FSS: Faculty Affiliate Samer Al-Saber Gives Talk on Post-1967 Palestinian Performance

Samer Al-Saber offers an overview of his presentation. Photo by Perlita Dicochea.

Presenting to a full house, Faculty Affiliate Samer Al-Saber (TAPS) shared his framework, the "theatrical front," for assessing the role of theatrical performance post-1967 Occupation, which became the primary site for cultural expression and resistance, thereby challenging power disparities. 

From its inception, Al-Saber asserted in his talk, this performance front embraced multiple identities and allowed these to co-exist at the site of confrontation, the occupied West Bank, thereby markedly distinguishing itself from the ideological tendencies of nationalist movements.

"It hadn't occurred to me to think about the ways social institutions like the military or political movements lend to a certain understanding of what a front is. I found it intriguing that the purposeful coalition building among members of the literary Palestinian Left during the time period Dr. Al-Saber studied appeared to mirror the processes that were shaping the broader culture," said Melissa Carolee Brown, Postdoctoral Fellow at the Clayman Institute, reflecting on Al-Saber's talk. 

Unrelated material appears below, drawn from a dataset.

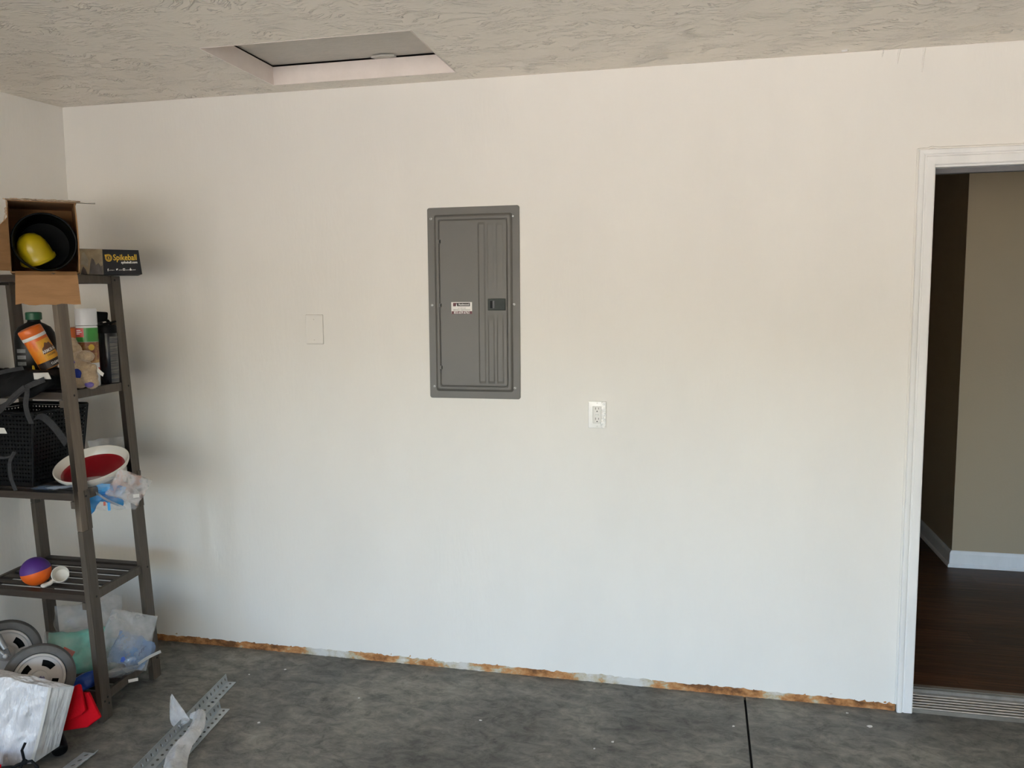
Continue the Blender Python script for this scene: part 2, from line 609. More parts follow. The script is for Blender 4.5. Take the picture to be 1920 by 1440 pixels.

Al-Saber has directed plays in the West Bank and is currently working on a book manuscript that includes the work he presented for CCSRE's Autumn Faculty Seminar Series. His teaching, practice, and scholarship focus on the intersection of cultural production and political conflict in the Middle East. Elsewhere Al-Saber has stated that he became interested in the theater of the Middle East precisely because “it consistently succeeds where politics and militarization fail."

About his current work, Al-Saber concludes, "Arab and Islamic societies are not merely byproducts of the modern state, colonial oppression, and their politics. Artists show us that a place is much larger and more complex than narrow nationalisms through their resilience, resistance, and refusal to limit their imagination."

Next academic year Samer Al-Saber will teach a course on Culture, Conflict and the Modern Middle East and another focusing on the work of Edward Said.

The Autumn Faculty Seminar was co-sponsored by TAPS, Stanford Arts, and the Abbasi Program in Islamic Studies, of which he is also an affiliate faculty.